Mistaking Love for Weakness
A reader with the self-consciously illogical name of Glorious USSA writes:
“So you’re saying that I am a being whose choices are so important that the infinite God of the infinite universe takes a keen interest in each one, and my free will is strong enough to frustrate His will.”
Folly. It is not a question of strength. God is love. Love is voluntary.
Involuntary love is not love; it is as best infatuation. At worst, it is the practice of Svengali on Trilby in the novel of the same name.
Voluntary action can only come from a creature with volition. Despite our eagerness to believe otherwise, each Son of Adam is a creature with volition.
What you do or fail to do shapes your character. You are the sculptor. You did not select your raw materials, but you are responsible for what you make of them.
God’s will for you is goodness, and life, and abundant life. But He will allow you to chose pain, death, and hell, if that is your choice. His love for you is based on respect for your volition, your choices, your character. This is not because you are stronger than He. This is because, foolish or not, neurotic or not, illogical or not, you are you.
One of the crosses man must carry in this life is the burden of himself. Can you carry it to the finish line? Not if you are walking the wrong way down the wrong path.

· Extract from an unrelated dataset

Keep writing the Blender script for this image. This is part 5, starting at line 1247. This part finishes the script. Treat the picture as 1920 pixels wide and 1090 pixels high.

Christ will judge you on doomsday based on your character. If you ask for mercy, He will grant mercy. You have nothing to lose but your pride.
One point of pride that is puzzling you is wondering how, if God loves you, He can tolerate to see you throw yourself into hell. Is He not strong enough to stop this? Can He not use His magnificent powers to make you good, to force you to love goodness, by some sort of divine mesmerism? Can He not lobotomize you and make you into a robot with blank eyes and an empty smile, who always obeys the law?
Only a villain mistakes love for weakness, or thinks an unwillingness to do evil is an incapacity.